Por eso miramos hacia adelante, identificando al que tenemos frente a nosotros y que constituya la idea de modelo a seguir. A los lados ni mirar porque quienes marchan con nosotros forman parte del grupo al que pertenecemos, ese que camina al mismo ritmo de los demás, habla como los demás y piensa como los demás en un patrón repetitivo y seguro donde el tiempo no existe y la juventud pareciera un atardecer de tres a cinco donde se sabe, por conocimiento social, que no se hace mucho.

Al crecer, por supuesto, todo cambia. De pronto ya no estamos rodeados y somos insertados en otro gran grupo donde suceden muchas cosas a la vez, donde las responsabilidades se abrazan las unas a las otras y se amontonan en la cabeza, por el área de la frente, dejando marcas de preocupación, no ya de edad. Crecimos.

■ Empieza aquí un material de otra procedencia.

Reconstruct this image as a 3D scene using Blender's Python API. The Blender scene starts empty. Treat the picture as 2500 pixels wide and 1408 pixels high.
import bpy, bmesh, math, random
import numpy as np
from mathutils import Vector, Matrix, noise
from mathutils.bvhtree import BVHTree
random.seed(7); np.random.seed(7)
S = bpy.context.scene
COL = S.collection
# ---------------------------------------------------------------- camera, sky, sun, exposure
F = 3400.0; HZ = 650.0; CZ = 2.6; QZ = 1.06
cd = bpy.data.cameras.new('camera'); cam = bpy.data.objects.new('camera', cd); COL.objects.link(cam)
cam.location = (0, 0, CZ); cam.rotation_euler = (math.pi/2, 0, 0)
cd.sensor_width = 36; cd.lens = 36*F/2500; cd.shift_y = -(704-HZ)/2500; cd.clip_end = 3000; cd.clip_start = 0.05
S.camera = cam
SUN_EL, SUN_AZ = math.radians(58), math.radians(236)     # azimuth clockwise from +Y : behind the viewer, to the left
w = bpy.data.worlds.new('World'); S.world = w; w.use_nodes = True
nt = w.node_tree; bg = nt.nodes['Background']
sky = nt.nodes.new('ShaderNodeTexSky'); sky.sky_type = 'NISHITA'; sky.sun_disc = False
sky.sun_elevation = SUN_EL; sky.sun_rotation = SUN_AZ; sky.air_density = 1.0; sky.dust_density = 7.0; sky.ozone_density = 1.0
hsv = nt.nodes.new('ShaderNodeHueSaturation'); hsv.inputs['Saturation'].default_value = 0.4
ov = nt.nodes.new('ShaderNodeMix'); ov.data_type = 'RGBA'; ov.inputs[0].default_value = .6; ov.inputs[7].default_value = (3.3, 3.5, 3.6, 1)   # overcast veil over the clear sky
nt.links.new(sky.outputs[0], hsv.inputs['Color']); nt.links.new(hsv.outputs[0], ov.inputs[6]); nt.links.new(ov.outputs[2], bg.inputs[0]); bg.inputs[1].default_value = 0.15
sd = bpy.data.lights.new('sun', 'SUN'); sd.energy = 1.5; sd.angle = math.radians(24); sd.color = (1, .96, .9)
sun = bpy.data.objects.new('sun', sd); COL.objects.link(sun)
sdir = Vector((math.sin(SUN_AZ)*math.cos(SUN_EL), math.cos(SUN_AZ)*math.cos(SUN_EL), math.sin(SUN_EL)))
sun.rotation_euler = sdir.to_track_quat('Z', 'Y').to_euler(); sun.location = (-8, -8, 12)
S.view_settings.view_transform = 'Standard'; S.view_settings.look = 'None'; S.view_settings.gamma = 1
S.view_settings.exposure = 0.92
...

En “Arriad el foque”, cuento corto de Ana María Shua, estamos frente a un relato que vive en el momento mismo de una tormenta en alta mar. Los marineros a cargo del manejo del barco corren de un lado al otro mientras escuchan lo siguiente: “¡Arriad el foque!, ordena el capitán. ¡Arriad el foque!, repite el segundo. ¡Orzad a estribor!, grita el capitán. ¡Orzad a estribor!, repite el segundo. ¡Cuidado con el bauprés!, grita el capitán. ¡El bauprés!, repite el segundo. ¡Abatid el palo de mesana!, repite el segundo.” Ellos, haciendo todo y nada, corriendo diligentes y tambaleándose, sólo pueden acudir a un pensamiento: “Si no encontramos pronto un diccionario nos vamos a pique sin remedio.”

En aproximadamente seis líneas de cuento vive un mundo de comportamientos y sentimientos humanos absolutamente compatibles y listos para prestarse a interpretaciones. La personificación, por supuesto, también se añade en la posibilidad de vernos reflejados.

A veces somos el capitán, a veces somos el segundo obediente, a veces somos los marineros perdidos pero embarcados. Esos marineros hemos sido todos, caminando por la vida repitiendo una y mil maniobras que no entendemos, pero de las cuales absolutamente dependemos.